Reform

Superannuation Disclosure Bill

New Bill for Family Law Superannuation Disclosure

On 31 May 2021 a Media Release was issued announcing an Exposure Draft Bill and Explanatory Memorandum for reform to improvement the visibility of superannuation assets in family law matters before the Courts.

In the current system, where parties to family law matters fail to disclose some or all of their superannuation accounts, their spouse must firstly know of their spouse’s accounts and use Form 6 to apply directly to the Trustee of each account to obtain the current balance. Subpoenas may also be issued to obtain this information so that superannuation balances can be considered in the context of the marital pool for division, which can include splitting of superannuation assets.

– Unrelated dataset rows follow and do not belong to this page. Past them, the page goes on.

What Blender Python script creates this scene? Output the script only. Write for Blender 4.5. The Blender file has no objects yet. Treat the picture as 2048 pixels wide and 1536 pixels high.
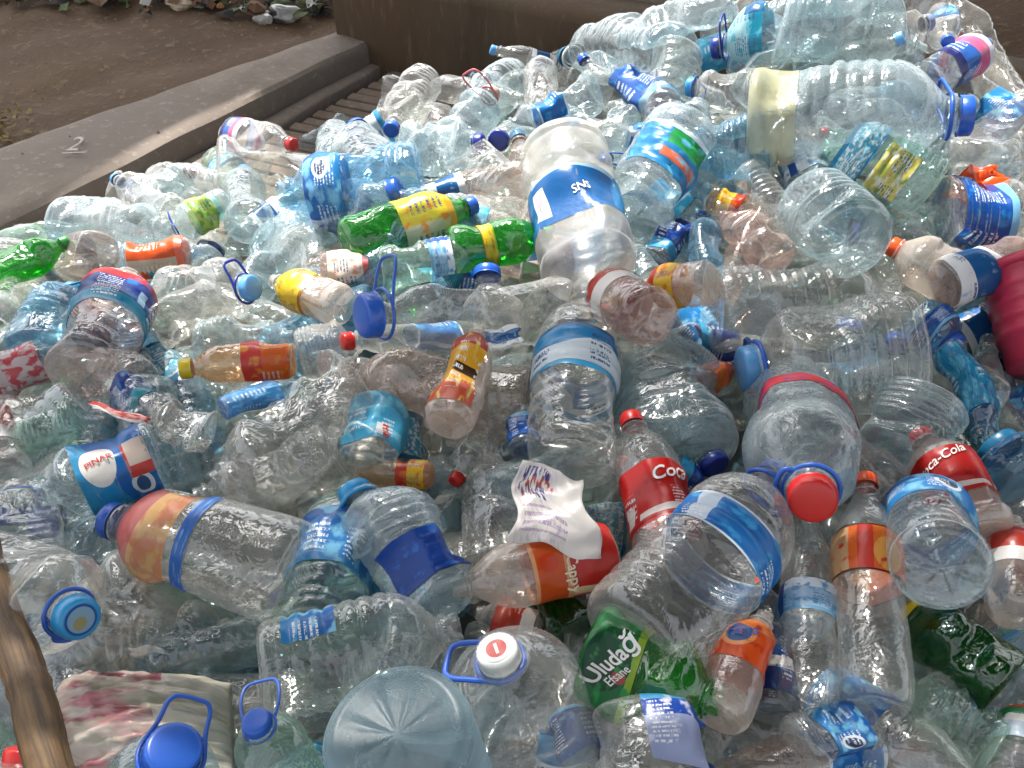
import bpy, bmesh, math, random
import numpy as np
from mathutils import Vector, Matrix

S = bpy.context.scene
COL = S.collection
R_ = math.radians

# ------------------------------------------------------------------ camera
CAM = np.array((0.0, 0.0, 1.30)); PITCH = R_(43); F = 1774.0
cam = bpy.data.cameras.new('camera'); cam.lens = 36 * F / 2048; cam.clip_start = .02; cam.clip_end = 1000
co = bpy.data.objects.new('camera', cam); COL.objects.link(co)
co.location = CAM; co.rotation_euler = (math.pi / 2 - PITCH, 0, 0); S.camera = co
cam.dof.use_dof = False

# ------------------------------------------------------------------ light
SUN_EL, SUN_AZ = R_(56), R_(-24)          # azimuth measured from +Y towards +X
W = bpy.data.worlds.new('World'); S.world = W; W.use_nodes = True
sky = W.node_tree.nodes.new('ShaderNodeTexSky'); sky.sky_type = 'NISHITA'; sky.sun_disc = False
sky.sun_elevation = SUN_EL; sky.sun_rotation = SUN_AZ; sky.dust_density = 3.0; sky.air_density = 1.0
bg = W.node_tree.nodes['Background']; hs = W.node_tree.nodes.new('ShaderNodeHueSaturation'); hs.inputs['Saturation'].default_value = .25
W.node_tree.links.new(sky.outputs[0], hs.inputs['Color']); W.node_tree.links.new(hs.outputs[0], bg.inputs[0]); bg.inputs[1].default_value = .15
sun = bpy.data.lights.new('sun', 'SUN'); sun.energy = 4.7; sun.angle = R_(1.0); sun.color = (1, .96, .91)
so = bpy.data.objects.new('sun', sun); COL.objects.link(so)
SUNV = Vector((math.sin(SUN_AZ) * math.cos(SUN_EL), math.cos(SUN_AZ) * math.cos(SUN_EL), math.sin(SUN_EL)))
so.rotation_euler = SUNV.to_track_quat('Z', 'Y').to_euler(); so.location = SUNV * 6
S.view_settings.view_transform = 'Standard'; S.view_settings.look = 'None'; S.view_settings.exposure = 1.4; S.view_settings.gamma = 1
S.render.engine = 'CYCLES'
c = S.cycles; c.max_bounces = 40; c.diffuse_bounces = 3; c.glossy_bounces = 3; c.transmission_bounces = 4; c.transparent_max_bounces = 40
c.caustics_reflective = False; c.caustics_refractive = False; c.use_denoising = True; c.sample_clamp_indirect = 6
try: c.denoiser = 'OPENIMAGEDENOISE'
except Exception: pass

# ------------------------------------------------------------------ where a pixel of the photo lies on the heap
LP0 = np.array((-1.284, 1.831)); LD = np.array((.565, .825)); LN = np.array((.825, -.565))     # inner foot of the ledge
WP0 = np.array((-.49, 2.99)); WD = np.array((.92, -.39)); WN = np.array((.39, .92))           # foot of the back wall
def heap(x, y):
    dl = (x - LP0[0]) * LN[0] + (y - LP0[1]) * LN[1]
    al = (x - LP0[0]) * LD[0] + (y - LP0[1]) * LD[1]
    dw = WN[0] * WP0[0] + WN[1] * WP0[1] - (WN[0] * x + WN[1] * y)
    e = np.minimum(dl - np.maximum(.03, .104 + .58 * (al - .71)), dw + .05)
    z = .23 + .40 * np.exp(-((x - .78) / .52) ** 2 - ((y - 2.02) / .42) ** 2) + .06 * np.exp(-((x + .1) / .5) ** 2 - ((y - 1.6) / .3) ** 2)
    z = z + .012 * np.sin(9 * x + 1) * np.sin(8 * y)
    return np.where(e > 0, z * (1 - np.exp(-np.maximum(e, 0) / .16)), 0.0)
def ray(px, py):
    u = (px - 1024) / F; v = (768 - py) / F
    return np.array((u, math.cos(PITCH) + v * math.sin(PITCH), -math.sin(PITCH) + v * math.cos(PITCH)))
TS = np.linspace(.45, 3.6, 1400)
def at(px, py, h=0., toward=0.):
    d = ray(px, py); P = CAM + TS[:, None] * d
    g = P[:, 2] - (heap(P[:, 0], P[:, 1]) + h)
    k = np.nonzero(g <= 0)[0]
    if len(k) and TS[k[0]] < 3.0: t = TS[k[0]]
    else:
        m = TS < 3.0; t = TS[m][np.argmin(g[m])]
    t -= toward
    return CAM + t * d, t
def gp(px, py, z):
    d = ray(px, py); t = (z - CAM[2]) / d[2]; return CAM + t * d

# ------------------------------------------------------------------ small helpers
def lin(h):
    h = h.lstrip('#'); v = [int(h[i:i + 2], 16) / 255 for i in (0, 2, 4)]
    return tuple(x / 12.92 if x <= .04045 else ((x + .055) / 1.055) ** 2.4 for x in v) + (1.0,)
def mesh_obj(name, V, faces, mat=None, parent=None, smooth=True, uv=None, mats=None):
    me = bpy.data.meshes.new(name)
    me.from_pydata([tuple(map(float, v)) for v in V], [], faces)
    if smooth: me.polygons.foreach_set('use_smooth', [True] * len(me.polygons))
    if uv is not None:
        l = me.uv_layers.new(name='UVMap'); vi = np.empty(len(me.loops), np.int32); me.loops.foreach_get('vertex_index', vi)
        l.data.foreach_set('uv', np.asarray(uv, np.float32)[vi].ravel())
    for m in (mats or ([mat] if mat else [])): me.materials.append(m)
    o = bpy.data.objects.new(name, me); COL.objects.link(o)
    if parent: o.parent = parent
    return o
def tag(o, label=None, cat=None, group=None, kind=None):
    if label: o['label'] = label
    if cat: o['category'] = cat
    if group: o['group'] = group
    if kind: o['kind'] = kind
    return o
def grid_faces(nr, ns, wrap=True):
    f = []
    for i in range(nr - 1):
        for j in range(ns if wrap else ns - 1):
            k = (j + 1) % ns
            f.append((i * ns + j, i * ns + k, (i + 1) * ns + k, (i + 1) * ns + j))
    return f
def tube(path, r, ns=8, closed=False, flat=1.0):
    P = np.asarray(path, float); n = len(P); V = []
    for i in range(n):
        a = P[(i - 1) % n] if (closed or i > 0) else P[i]; b = P[(i + 1) % n] if (closed or i < n - 1) else P[i]
        t = b - a; t = t / (np.linalg.norm(t) + 1e-9)
        up = np.array((0, 0, 1.)) if abs(t[2]) < .9 else np.array((1., 0, 0))
        s = np.cross(t, up); s /= np.linalg.norm(s); q = np.cross(s, t)
        rr = r[i] if hasattr(r, '__len__') else r
        for k in range(ns):
            an = 2 * math.pi * k / ns
            V.append(P[i] + rr * (math.cos(an) * s + flat * math.sin(an) * q))
    f = grid_faces(n, ns)
    if closed: f += [((n - 1) * ns + j, (n - 1) * ns + (j + 1) % ns, (j + 1) % ns, j) for j in range(ns)]
    else: f += [tuple(range(ns - 1, -1, -1)), tuple((n - 1) * ns + j for j in range(ns))]
    return np.array(V), f

# ------------------------------------------------------------------ materials
def new_mat(name):
    m = bpy.data.materials.new(name); m.use_nodes = True; nt = m.node_tree; nt.nodes.clear()
    return m, nt
def nd(nt, t, **k):
    n = nt.nodes.new(t)
    for a, b in k.items(): setattr(n, a, b)
    return n
def mth(nt, op, a, b=None, c=None):
    n = nt.nodes.new('ShaderNodeMath'); n.operation = op
    for i, x in enumerate((a, b, c)):
        if x is None: continue
        if isinstance(x, (int, float)): n.inputs[i].default_value = x
        else: nt.links.new(x, n.inputs[i])
    return n.outputs[0]
def mixc(nt, f, a, b, mode='MIX'):
    n = nt.nodes.new('ShaderNodeMix'); n.data_type = 'RGBA'; n.blend_type = mode
    for i, x in ((0, f), (6, a), (7, b)):
        if hasattr(x, 'default_value') or hasattr(x, 'is_linked'): nt.links.new(x, n.inputs[i])
        elif i == 0: n.inputs[0].default_value = x
        else: n.inputs[i].default_value = x if len(x) == 4 else tuple(x) + (1,)
    return n.outputs[2]
def mixs(nt, f, a, b):
    n = nt.nodes.new('ShaderNodeMixShader')
    if isinstance(f, (int, float)): n.inputs[0].default_value = f
    else: nt.links.new(f, n.inputs[0])
    nt.links.new(a, n.inputs[1]); nt.links.new(b, n.inputs[2]); return n.outputs[0]

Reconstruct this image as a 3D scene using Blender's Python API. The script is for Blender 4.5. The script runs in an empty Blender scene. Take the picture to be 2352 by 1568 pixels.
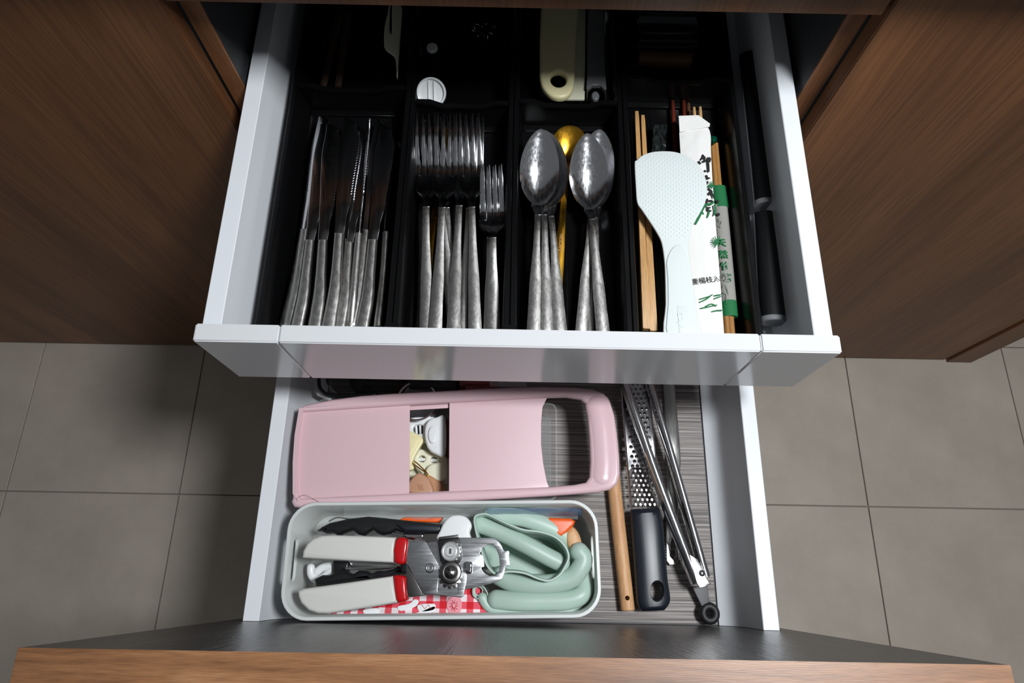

Under the proposed reform, parties may make an application to the Registrar of the Federal Circuit and Family Court of Australia (FCFCA) for this information. The Registrar will be empowered to make contact with the Commissioner of Taxation at the Australian Taxation Office (ATO) for disclosure of information of all superannuation accounts held by the spouses. This information will then be provided to the Court Registrar, for disclosure to the parties for the purpose of family law proceedings.

Good or Bad?

I see a few limitations to the Bills as drafted:

  1. That the ATO can only provide the most recent balances notified to it by the superannuation funds, and it is noted that this information may be up to 18 months out of date. Where that is the case, parties must then apply (presumably through whatever new version exists of the current Form 6) individually to the named funds for up to date balances.
  2. So potentially, the only real improvement of this scheme over the existing regime is that all accounts will be disclosed, even where their balances are not accurate. That’s a help, but it seems that the Bill as proposed, will not result in a simple, foolproof and efficient system to address the problem – it only goes part of the way to solving it.
  3. It also raises the question of what similar mechanisms are proposed to assist parties who have not commenced proceedings (and therefore would not have access to Court Registries) who may well find themselves equally in need of this information.
  4. I also note that if Court Registries choose not to issue a request to the ATO Commissioner, due to not being “in the right form” or where insufficient detail of the spouse is unknown, is a considered a discretionary decision, and as such is not subject to merits review.
  5. The Explanatory Memorandum also highlights that this full and frank disclosure of a party’s superannuation assets is already an obligation of all parties to family law matters, but doesn’t propose any sanctions for non compliance by a party necessitating resort to this mechanism.